First Minister Humza Yousaf said the £237 million coming to Scotland in Barnett consequentials following the Chancellor’s Budget was “nowhere near enough”. He claimed the cut to National Insurance and the Autumn Statement last year would mean £1.6 billion less in “potential consequentials” for Scotland.

The Scottish Government had also been hoping for capital funding to flow from the Budget, with Deputy First Minister Shona Robison saying a cut in the Scottish housing budget of more than £200m would be first to be reversed if extra money became available.

Earlier on Thursday, Alyson Stafford – the director-general of the Scottish Exchequer – said there would be no capital consequentials coming to Scotland as a result of the Budget, and total funding would drop by 8.7 per cent in real-terms by 2026/27.

Mr Yousaf declared: “The absence of investment in public services and infrastructure is nothing, frankly, short of a betrayal of our public services by the UK government.”
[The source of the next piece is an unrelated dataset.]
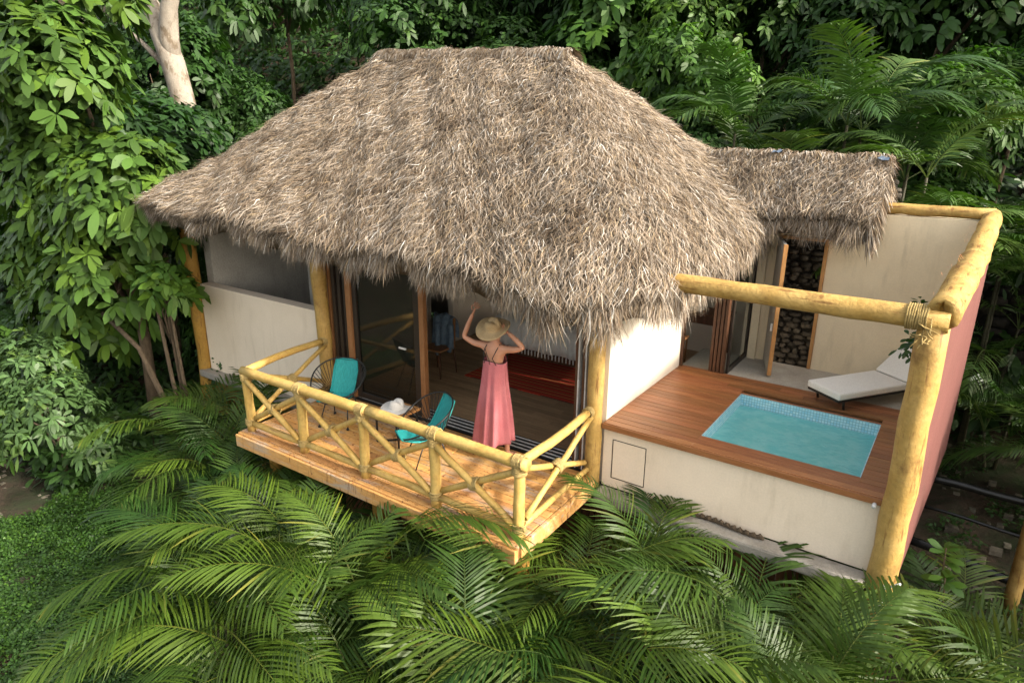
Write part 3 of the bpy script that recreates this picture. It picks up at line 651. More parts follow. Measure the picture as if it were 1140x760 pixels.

The SNP responded to the figures by claiming independence was Scotland's only route back to sustained economic growth.

Richard Thomson, the SNP trade and business spokesperson, said: "Brexit has been a disaster for Scotland – and the OBR [Office for Budget Responsibility] analysis shows it continues to blow a massive hole in the UK economy, costing Scotland billions of pounds in lost trade, investment and economic growth.”